Wednesday, May 30, 2012

A Day at Harpers Ferry

This morning we drove into Harpers Ferry to drop off a letter at the post office. The present-day towns of Bolivar and Harpers Ferry sit up on the hill. There are some really neat old houses that are still occupied.


This one is for sale. It would be an interesting "fixer-upper" --


This church steeple can be seen from all over town --


After we got back from the post office, we picked up the camera and the water bottle and went to down the road from the KOA campground to the Harpers Ferry National Historical Park which is in the three states of Virginia, West Virginia and Maryland.  The town of Harpers Ferry sits at the confluence of the Potomac and Shanandoah Rivers and has flooded out many times over the years. The National Park Service now owns all of the buildings in the Lower Town and has renovated the insides to look as they may have done in the 19th century.

Our first president, George Washington, established Harpers Ferry as the site of the new country's first armory in 1790. There were eventually twenty brick buildings along the river that manufactured arms.  Between the time the first buildings were constructed in 1799 and the outbreak of the Civil War in 1861, the armory produced over 500,000 muskets, rifles and pistols and employed, at times, over 400 workers.

One of the renovated buildings houses many of the machines used at the United States Armory and Arsenal. This is an early rifling machine that bored the gun barrels --


And lathes for making gun stocks --


In March of 1803, the Armory was visited by Meriwether Lewis who obtained the "items needed for survival on the transcontinental expedition that he and William Clark were preparing to undertake. For protection and acquiring food, armory gunsmiths provided Lewis with modified Model 1792 contract rifles bearing Harpers Ferry lockplates, along with spare parts and tools, including a simple grindstone, to repair them. Lewis also obtained powder horns, pouches, bullet molds, knives, tomahawks, and an innovative portable iron boat frame, which he planned to cover with animal skins and use for transport beyond the Great Falls of the Missouri River."

Fifty-six years later, the weapons stored at the Armory lured the abolitionist John Brown to Harpers Ferry. In October of 1859, Brown attempted to seize the 100,000 rifles and muskets stored here in the first step of his attempt to rid the nation of slavery.


John Brown thought he could raise a slave insurrection and had ordered these pikes for the slaves to use as weapons. His raid on Harpers Ferry was foiled by local militia and US troops under the command of Lt. Col. Robert E. Lee who seized Brown and captured or killed nearly all of his raiders. Brown was later tried and died on the scaffold but his actions further divided the nation over slavery.


One of the museum buildings portrays a watchmaker's shop --


While another of the buildings houses a Civil War museum (Harpers Ferry exchanged hands between the Union and Confederate troops eight times!). This case showed fragments of hollow cannon balls with their contents --


The brick building down the street is the fire hall where John Brown made his last stand. The building, while intact, has been moved four times. The railroad now runs where it stood during his raid.

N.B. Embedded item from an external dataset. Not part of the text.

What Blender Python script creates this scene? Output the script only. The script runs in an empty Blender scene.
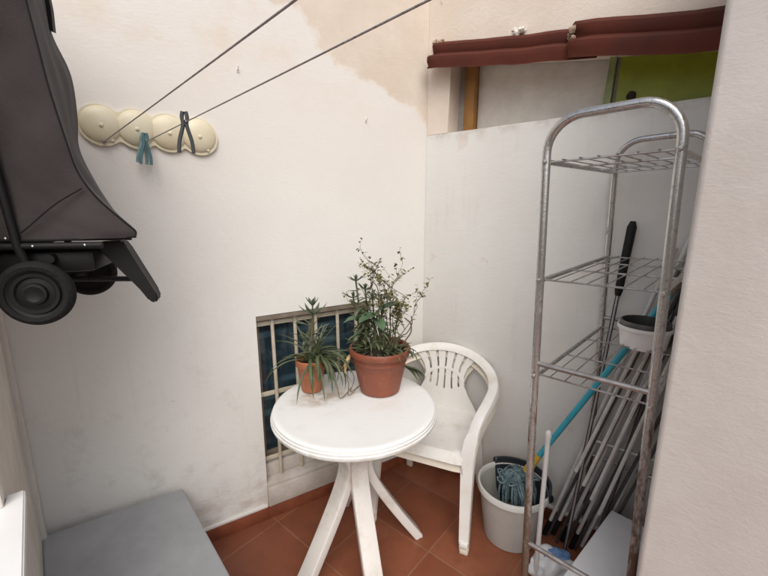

The National Park Service has done a great job of restoring the buildings in Lower Town. In addition to the various museums, there is a bookstore with an incredible collection of Civil War books.


This is the confluence of the Potomac and the Shanandoah Rivers. Thomas Jefferson stopped here with his eldest daughter Patsy in October 1783 on his way to Philadelphia to serve as a Virginia delegate to the Continental Congress. No town existed then, only the Potomac and Shanandoah Rivers crashing their way through the mountains in a drama that Jefferson declared "perhaps one of the most stupendous scenes in Nature."


Remnants of the Chesapeake and Ohio Canal opposite Harpers Ferry --


This is actually a portion of the Appalachian Trail, We walked across the Shanandoah River on this foot bridge that goes alongside the train bridge

The foot bridge takes the Appalachian Trail over to the tunnel on the Maryland side, then there is a spiral staircase back down to the trail at ground level.


The Potomac River was quite muddy as it approached the confluence --


It was quite warm again this afternoon and after walking around Lower Town and over the river, we were quite glad to return to the bus shelter and await the shuttle bus back to the Visitor's Center. (There are very few parking spaces in Lower Town, so the Park runs a shuttle bus from the parking lot up by the Visitor's Center every 15 minutes or so.)